Let Your Fingers Do the Paying

April 9, 2013

In today's world where faster is better--particularly when you're at the cash register, waiting for someone to swipe their credit card, thumb through their wallet for cash, or even worse, write a check--a new start-up company has found a way to make credit card payments faster. With PayTango, the power to pay is all within your fingertips.

PayTango is a startup company founded by Christian Reyes, Brian Groudan, Kelly Lau-Kee and Umang Patel, four students at Carnegie-Mellon University who believe that harnessing the power of biometrics will be the next great way to make purchases with a credit card. It's built a terminal that plugs into an existing merchant's system so that when a customer goes to pay, she has the option of paying with her fingerprints. "The PayTango terminal basically takes your two fingerprints, and then it associates them with any card data. So the way it works is the first time you do it, you touch two fingerprints to the fingerprint reader, and you swipe the card whether it's a credit card or a student ID card," says Umang Patel, CEO of PayTango&utm_content=Google+Reader). The system also asks for a telephone number in order to fully identify the user.

"And when they want to use that card, they don't need the card anymore. That data is just associated with their fingerprints," says Patel.

For consumers, this could mean a more convenient and a more secure way of paying for things. They wouldn't have to carry all the cards around in their wallet, and the card would just be associated with that one user's fingerprints, says Patel. Additionally, if a user's card was lost or stolen, removing it from the PayTango system is easy because when a customer closes the compromised card account, that card number will not work with PayTango. If a customer wants to use PayTango again, she registers a new card number with the system, says Patel.

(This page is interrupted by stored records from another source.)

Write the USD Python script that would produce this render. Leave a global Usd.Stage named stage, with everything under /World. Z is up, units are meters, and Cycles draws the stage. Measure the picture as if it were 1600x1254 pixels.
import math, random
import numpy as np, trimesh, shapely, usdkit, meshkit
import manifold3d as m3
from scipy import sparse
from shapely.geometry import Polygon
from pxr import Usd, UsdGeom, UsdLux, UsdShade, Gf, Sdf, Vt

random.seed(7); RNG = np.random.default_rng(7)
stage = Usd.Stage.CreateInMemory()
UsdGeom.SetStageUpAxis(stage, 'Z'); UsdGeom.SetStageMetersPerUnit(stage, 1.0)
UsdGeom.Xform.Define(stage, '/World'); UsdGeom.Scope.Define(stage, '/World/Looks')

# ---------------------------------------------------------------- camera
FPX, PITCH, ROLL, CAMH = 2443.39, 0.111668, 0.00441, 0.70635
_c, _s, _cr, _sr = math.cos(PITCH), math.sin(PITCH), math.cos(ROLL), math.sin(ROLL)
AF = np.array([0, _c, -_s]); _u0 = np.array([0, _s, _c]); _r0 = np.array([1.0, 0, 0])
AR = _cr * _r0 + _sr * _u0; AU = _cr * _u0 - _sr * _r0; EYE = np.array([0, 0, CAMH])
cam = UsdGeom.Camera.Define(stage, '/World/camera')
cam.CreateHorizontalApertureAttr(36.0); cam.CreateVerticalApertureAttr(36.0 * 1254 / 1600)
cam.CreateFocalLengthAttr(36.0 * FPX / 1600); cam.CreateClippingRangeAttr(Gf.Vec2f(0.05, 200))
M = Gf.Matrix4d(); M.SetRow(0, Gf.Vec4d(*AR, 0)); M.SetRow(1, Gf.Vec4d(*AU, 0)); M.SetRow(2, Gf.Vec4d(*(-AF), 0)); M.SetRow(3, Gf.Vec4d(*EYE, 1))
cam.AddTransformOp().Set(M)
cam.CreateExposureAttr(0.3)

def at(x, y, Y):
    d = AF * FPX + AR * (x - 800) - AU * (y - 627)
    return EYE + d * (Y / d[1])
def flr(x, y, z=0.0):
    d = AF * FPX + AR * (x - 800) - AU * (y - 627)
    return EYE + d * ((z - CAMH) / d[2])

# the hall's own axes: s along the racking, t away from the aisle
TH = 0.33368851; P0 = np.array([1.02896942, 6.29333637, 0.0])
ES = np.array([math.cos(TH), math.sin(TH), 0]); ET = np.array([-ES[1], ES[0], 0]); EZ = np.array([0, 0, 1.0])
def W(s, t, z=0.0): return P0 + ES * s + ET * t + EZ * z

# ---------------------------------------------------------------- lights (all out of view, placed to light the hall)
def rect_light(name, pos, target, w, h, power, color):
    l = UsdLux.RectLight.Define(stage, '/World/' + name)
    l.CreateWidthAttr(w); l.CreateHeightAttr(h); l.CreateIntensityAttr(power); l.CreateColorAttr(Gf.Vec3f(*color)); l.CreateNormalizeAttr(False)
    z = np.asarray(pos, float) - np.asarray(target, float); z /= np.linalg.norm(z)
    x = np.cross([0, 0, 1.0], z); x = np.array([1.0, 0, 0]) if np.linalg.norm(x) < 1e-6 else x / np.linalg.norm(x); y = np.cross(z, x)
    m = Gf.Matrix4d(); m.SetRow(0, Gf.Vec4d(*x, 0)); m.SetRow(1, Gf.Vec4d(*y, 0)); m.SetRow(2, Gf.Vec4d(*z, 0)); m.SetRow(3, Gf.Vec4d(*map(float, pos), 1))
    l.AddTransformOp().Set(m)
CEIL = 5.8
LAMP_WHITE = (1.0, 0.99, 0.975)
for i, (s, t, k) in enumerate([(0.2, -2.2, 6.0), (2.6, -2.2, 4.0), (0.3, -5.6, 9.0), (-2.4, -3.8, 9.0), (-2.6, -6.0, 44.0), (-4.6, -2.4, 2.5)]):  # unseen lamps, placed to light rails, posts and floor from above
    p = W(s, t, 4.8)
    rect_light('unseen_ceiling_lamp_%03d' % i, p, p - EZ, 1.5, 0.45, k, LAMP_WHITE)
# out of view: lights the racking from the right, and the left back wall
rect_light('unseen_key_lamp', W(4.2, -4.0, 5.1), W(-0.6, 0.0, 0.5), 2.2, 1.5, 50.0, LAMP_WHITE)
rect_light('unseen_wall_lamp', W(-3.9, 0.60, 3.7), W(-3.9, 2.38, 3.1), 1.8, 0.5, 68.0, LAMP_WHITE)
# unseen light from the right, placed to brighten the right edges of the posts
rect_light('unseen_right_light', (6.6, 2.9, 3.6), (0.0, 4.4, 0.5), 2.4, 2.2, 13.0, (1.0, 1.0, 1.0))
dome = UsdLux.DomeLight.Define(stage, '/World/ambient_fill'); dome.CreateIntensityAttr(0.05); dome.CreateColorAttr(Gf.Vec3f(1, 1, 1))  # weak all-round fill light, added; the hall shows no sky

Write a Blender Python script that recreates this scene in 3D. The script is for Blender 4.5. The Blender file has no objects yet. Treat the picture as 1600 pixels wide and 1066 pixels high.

The registration process takes all of 15 seconds, and takes place right at the terminal at the register, says Patel. "That was one of our big priorities, to make sure that it doesn't hold up the line and is something that people can easily do," says Patel. A transaction takes about 1.5 seconds, which Patel says is a lot faster than other alternatives like a mobile wallet where a user would have to unlock a phone and open up an application, or pulling a credit card out of a wallet to swipe into the terminal.

PayTango hopes its simplicity plus a greater acceptance of biometrics will help it succeed where previous biometric payment systems have failed. The most famous example is Pay By Touch, which unsuccessfully tried to introduce a pay-by-fingerprint system to the mass market about ten years ago. However, consumers' perception of technology and privacy have changed since then, which may help. "Timing is a big thing," says Patel.

While PayTango could be the future of payments, you may not see it at your local store anytime soon. The system is currently undergoing a test pilot program on Carnegie-Mellon's campus and students who have meal plans tied to their student IDs can sign up for the system. Although the system hasn't had any promotion behind it, students have been signing up for and using the program. In the first week and a half, 400 to 450 users registered and made over 2,000 transactions.

PayTango will keep testing its system and plans to expand to other features, such as access control for buildings or gyms. It also is talking to other universities about expanding there. If the system continues to see such growth, PayTango will look to partner with other corporations to help it get distributed to more locations.